Sie hat sich mit der Architektin Ursula Spannberger zusammengetan, beide haben sich Gedanken über das Wohnen im Alter gemacht. "Daraus entstanden ist ein Konzept für das Land, das uns den Auftrag für ein Beratungskonzept samt Leitfaden erteilt hat", ergänzt Spannberger.
Sie hatte schon vor zehn Jahren die "Raumwert-Analyse" entwickelt, ein Instrument zum Selbsttest. "Den wenigsten ist klar, wie stark Räume sie beeinflussen, egal welche - ob zu Hause oder im öffentlichen Raum. Andererseits geht es ganz stark um die Frage: Dient mir das Haus, die Wohnung, oder muss ich es bedienen?", erläutert sie. "Jedes Gebäude muss bestimmte Bedürfnisse erfüllen."
Im Alter geht es auch darum, ob es unerfüllte Wünsche gibt, die einen begleiten. Ist es eine gute Idee, als langjähriger Single doch noch in eine Wohngemeinschaft zu ziehen? Welche Wege gilt es zu bewältigen - innerhalb und außerhalb der Wohnung? Was spricht dafür, als älteres Ehepaar vom Einfamilienhaus am Land in eine Stadtwohnung zu ziehen? Festgestellt haben die Autorinnen, dass es immer schwieriger wird, die Wohnsituation selbstbestimmt zu beeinflussen, je älter man wird.
Babyboomer aufgepasst: Jetzt das Wohnen für später planen
Die Autorinnen Sonja Schiff und Ursula Spannberger ermutigen mit der Broschüre ihre Leserinnen und Leser, wichtige Vorbereitungen für das Wohnen im dritten und vierten Lebensalter beizeiten zu treffen.

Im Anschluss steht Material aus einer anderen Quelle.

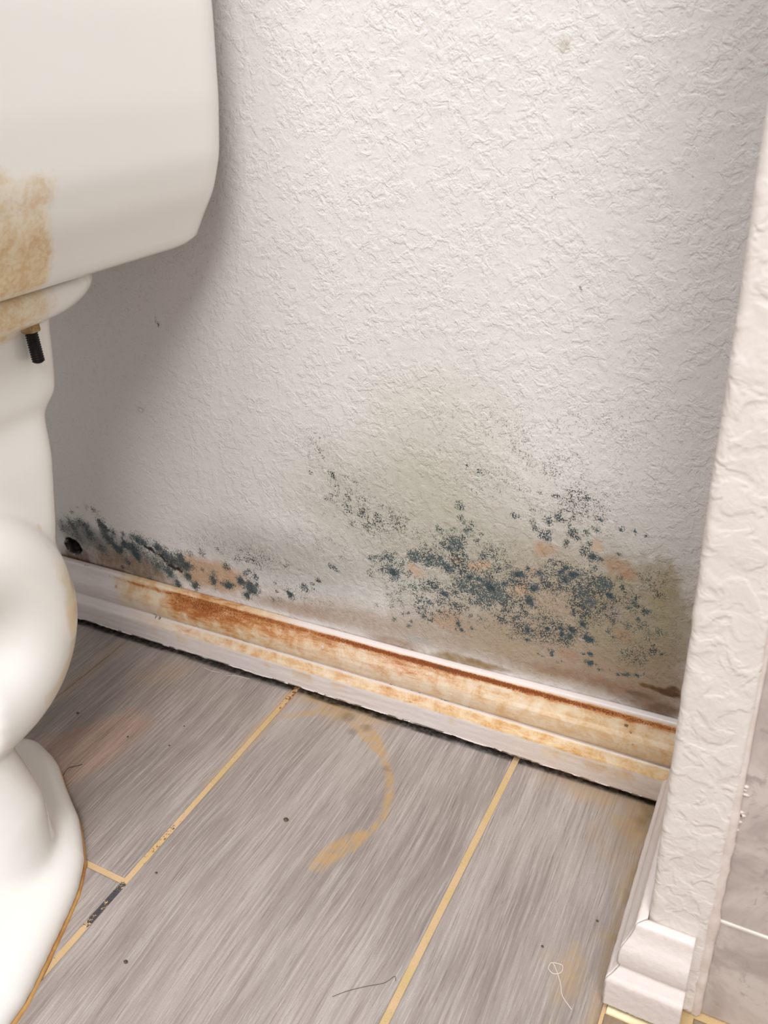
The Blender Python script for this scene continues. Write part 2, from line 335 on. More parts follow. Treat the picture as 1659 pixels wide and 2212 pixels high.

Welche Veränderungen sind für ein Altern in den eigenen vier Wänden notwendig? Welche anderen Wohnformen und Angebote gibt es in Salzburg? Welche Bedürfnisse habe ich, die die Wohnsituation unbedingt erfüllen muss?
Keine Generation vorher fühlte sich jenseits der 60 so jung und agil und hatte nach dem Einstieg in die Pension noch so viele weitere Lebensjahre vor sich wie die Babyboomer. Deshalb kann genau jetzt
der richtige Zeitpunkt sein, die notwendigen Schritte zu setzen.
Doch auch wenn die beruflichen Belastungen und Alltagssorgen kleiner geworden und die Kinder längst ausgeflogen sind: Die Wohnsituation hat sich dem neuen Lebensabschnitt oft noch nicht angepasst.
Ein mehrstufiger Aktionsplan gibt eine Anleitung zum weiteren Vorgehen: Die Bedeutung von Wohnen, Analyse der Gegenwart, Wohnbiografie, Vision für das spätere Wohnen und konkrete Wünsche sind die Punkte, abgerundet vom Fragebogen "Welche Wohnpersönlichkeit sind Sie?".